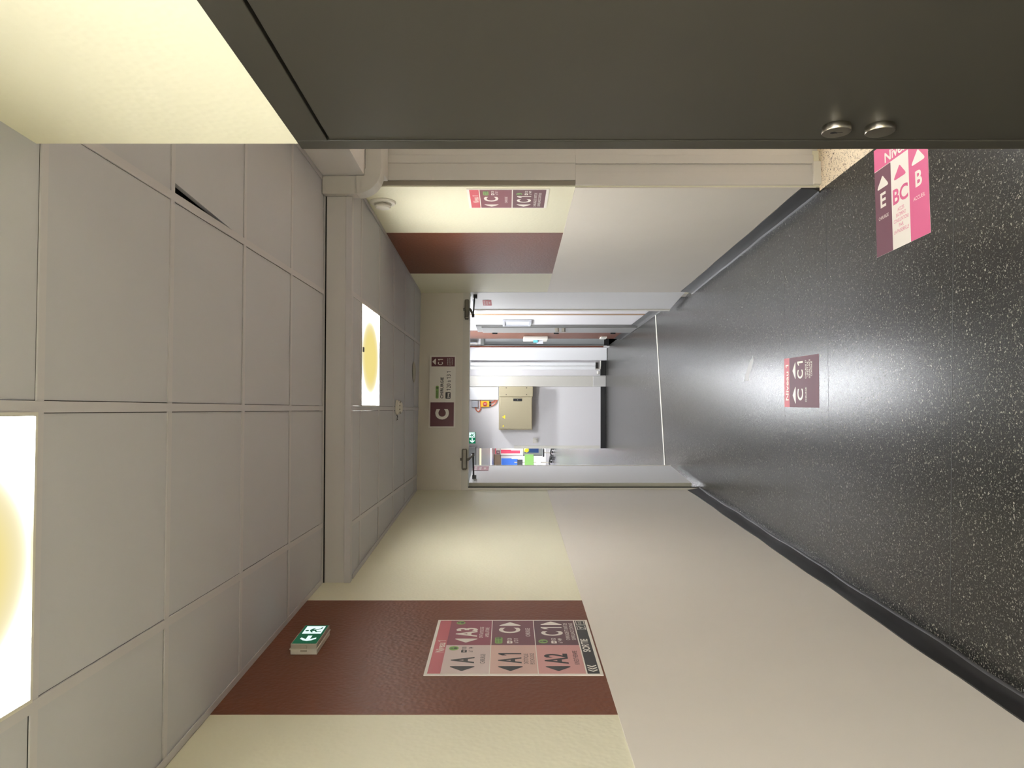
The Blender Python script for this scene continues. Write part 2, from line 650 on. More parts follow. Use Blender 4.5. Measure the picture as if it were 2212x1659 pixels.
panel_light(XS[1], XS[2], YN[17], YN[18], H1, 'led_warm', 'square ceiling light panel in the near ceiling, cut by the frame')
for row, wh_ in ((14, 'overhead of the viewer'), (11, 'a few steps behind the viewer'), (8, 'further behind the viewer'), (5, 'well behind the viewer'), (2, 'at the far end behind the viewer')):  # unseen panels added to lift and even out the corridor light
    panel_light(XS[1], XS[2], YN[row], YN[row + 1], H1, 'led_over_added' if row == 14 else 'led_warm_added', 'added unseen square light panel of the near ceiling ' + wh_)
panel_light(FX[2], FX[3], YF[1], YF[2], H2, 'led_warm_bright', 'square ceiling light panel in the lower ceiling, yellow overexposure painted in its middle')

# ------------------------------------------------------------------ corridor walls
def slab(a, b, z0, z1, t0, t1, name=None, m=None, parent=None, bm=None):
    """upright slab along a->b; t0,t1 offsets to the left of the direction"""
    own = bm is None
    bm = bm or B()
    box(bm, 0, (b - a).length, t0, t1, z0, z1, along(a, b))
    return obj(name, bm, m, parent) if own else bm


def Lp(d):
    return W2(wx(LW, d), d)


def Rp(d):
    return W2(wx(RW, d), d)


DADO_L, DADO_R = 1.345, 1.328
bm = slab(Lp(-9.3), Lp(6.86), 0, H1 + 0.05, 0, 0.12, bm=B())
wall_left = struct('wall_left', bm, 'cream_roughcast', 'long cream roughcast wall on the left of the corridor', 'wall')
slab(Lp(-9.3), Lp(6.83), 0.02, DADO_L, -0.006, 0.002, 'dado_panel', 'dado_grey', wall_left)['label'] = 'smooth grey-white lower wall panelling'
slab(Lp(on(LW, 1544)), Lp(on(LW, 1297.5)), DADO_L, H1, -0.0012, 0.002, 'painted_band', 'brown_paint', wall_left)['label'] = 'wide reddish brown painted band'

R0 = 4.176
bm = slab(Rp(R0), Rp(7.25), 0, H1 + 0.05, -0.2, 0, bm=B())
wall_right = struct('wall_right', bm, 'cream_roughcast', 'cream roughcast wall on the right beyond the side opening', 'wall')
slab(Rp(R0 + 0.002), Rp(7.12), 0.02, DADO_R, -0.002, 0.006, 'dado_panel', 'dado_grey', wall_right)['label'] = 'smooth grey-white lower wall panelling'
slab(Rp(on(RW, 503)), Rp(on(RW, 590.5)), DADO_R, H2, -0.002, 0.0012, 'painted_band', 'brown_paint', wall_right)['label'] = 'reddish brown painted band'


def skirting(name, a, b, sgn, h, label, wav=0.003):
    """coved vinyl skirting; sgn=+1 projects to the left of a->b"""
    prof = [(0.0, h), (0.005, h), (0.006, h * 0.45), (0.011, h * 0.24), (0.018, h * 0.08), (0.026, 0.004), (0.028, 0.0), (0.0, 0.0)]
    n = max(2, int((b - a).length / 0.09))
    bm = B()
    mx = along(a, b)
    L = (b - a).length
    rows = []
    ph = random.random() * 6
    for i in range(n + 1):
        s = L * i / n
        k = wav * (math.sin(s * 5.1 + ph) + 0.6 * math.sin(s * 11.7 + 2 * ph))
        rows.append([bm.verts.new(mx @ Vector((s, sgn * (p[0] + (k * 0.9 if 0 < p[0] and j > 1 and j < 7 else 0)), p[1] + (k * 0.8 if j < 2 else 0))))
                     for j, p in enumerate(prof)])
    m = len(prof)
    for r0, r1 in zip(rows, rows[1:]):
        for j in range(m):
            bm.faces.new((r0[j], r0[(j + 1) % m], r1[(j + 1) % m], r1[j]))
    bm.faces.new(rows[0]); bm.faces.new(rows[-1][::-1])
    o = obj(name, bm, 'black_vinyl', None, smooth=True)
    return tag(o, label, 'baseboard', kind='structure')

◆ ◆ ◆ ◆

Written request:
Copy out every line of the material above exactly, skipping the pictures.

Exercise output:
The Blender Python script for this scene continues. Write part 2, from line 650 on. More parts follow. Use Blender 4.5. Measure the picture as if it were 2212x1659 pixels.
panel_light(XS[1], XS[2], YN[17], YN[18], H1, 'led_warm', 'square ceiling light panel in the near ceiling, cut by the frame')
for row, wh_ in ((14, 'overhead of the viewer'), (11, 'a few steps behind the viewer'), (8, 'further behind the viewer'), (5, 'well behind the viewer'), (2, 'at the far end behind the viewer')):  # unseen panels added to lift and even out the corridor light
    panel_light(XS[1], XS[2], YN[row], YN[row + 1], H1, 'led_over_added' if row == 14 else 'led_warm_added', 'added unseen square light panel of the near ceiling ' + wh_)
panel_light(FX[2], FX[3], YF[1], YF[2], H2, 'led_warm_bright', 'square ceiling light panel in the lower ceiling, yellow overexposure painted in its middle')

# ------------------------------------------------------------------ corridor walls
def slab(a, b, z0, z1, t0, t1, name=None, m=None, parent=None, bm=None):
    """upright slab along a->b; t0,t1 offsets to the left of the direction"""
    own = bm is None
    bm = bm or B()
    box(bm, 0, (b - a).length, t0, t1, z0, z1, along(a, b))
    return obj(name, bm, m, parent) if own else bm


def Lp(d):
    return W2(wx(LW, d), d)


def Rp(d):
    return W2(wx(RW, d), d)


DADO_L, DADO_R = 1.345, 1.328
bm = slab(Lp(-9.3), Lp(6.86), 0, H1 + 0.05, 0, 0.12, bm=B())
wall_left = struct('wall_left', bm, 'cream_roughcast', 'long cream roughcast wall on the left of the corridor', 'wall')
slab(Lp(-9.3), Lp(6.83), 0.02, DADO_L, -0.006, 0.002, 'dado_panel', 'dado_grey', wall_left)['label'] = 'smooth grey-white lower wall panelling'
slab(Lp(on(LW, 1544)), Lp(on(LW, 1297.5)), DADO_L, H1, -0.0012, 0.002, 'painted_band', 'brown_paint', wall_left)['label'] = 'wide reddish brown painted band'

R0 = 4.176
bm = slab(Rp(R0), Rp(7.25), 0, H1 + 0.05, -0.2, 0, bm=B())
wall_right = struct('wall_right', bm, 'cream_roughcast', 'cream roughcast wall on the right beyond the side opening', 'wall')
slab(Rp(R0 + 0.002), Rp(7.12), 0.02, DADO_R, -0.002, 0.006, 'dado_panel', 'dado_grey', wall_right)['label'] = 'smooth grey-white lower wall panelling'
slab(Rp(on(RW, 503)), Rp(on(RW, 590.5)), DADO_R, H2, -0.002, 0.0012, 'painted_band', 'brown_paint', wall_right)['label'] = 'reddish brown painted band'


def skirting(name, a, b, sgn, h, label, wav=0.003):
    """coved vinyl skirting; sgn=+1 projects to the left of a->b"""
    prof = [(0.0, h), (0.005, h), (0.006, h * 0.45), (0.011, h * 0.24), (0.018, h * 0.08), (0.026, 0.004), (0.028, 0.0), (0.0, 0.0)]
    n = max(2, int((b - a).length / 0.09))
    bm = B()
    mx = along(a, b)
    L = (b - a).length
    rows = []
    ph = random.random() * 6
    for i in range(n + 1):
        s = L * i / n
        k = wav * (math.sin(s * 5.1 + ph) + 0.6 * math.sin(s * 11.7 + 2 * ph))
        rows.append([bm.verts.new(mx @ Vector((s, sgn * (p[0] + (k * 0.9 if 0 < p[0] and j > 1 and j < 7 else 0)), p[1] + (k * 0.8 if j < 2 else 0))))
                     for j, p in enumerate(prof)])
    m = len(prof)
    for r0, r1 in zip(rows, rows[1:]):
        for j in range(m):
            bm.faces.new((r0[j], r0[(j + 1) % m], r1[(j + 1) % m], r1[j]))
    bm.faces.new(rows[0]); bm.faces.new(rows[-1][::-1])
    o = obj(name, bm, 'black_vinyl', None, smooth=True)
    return tag(o, label, 'baseboard', kind='structure')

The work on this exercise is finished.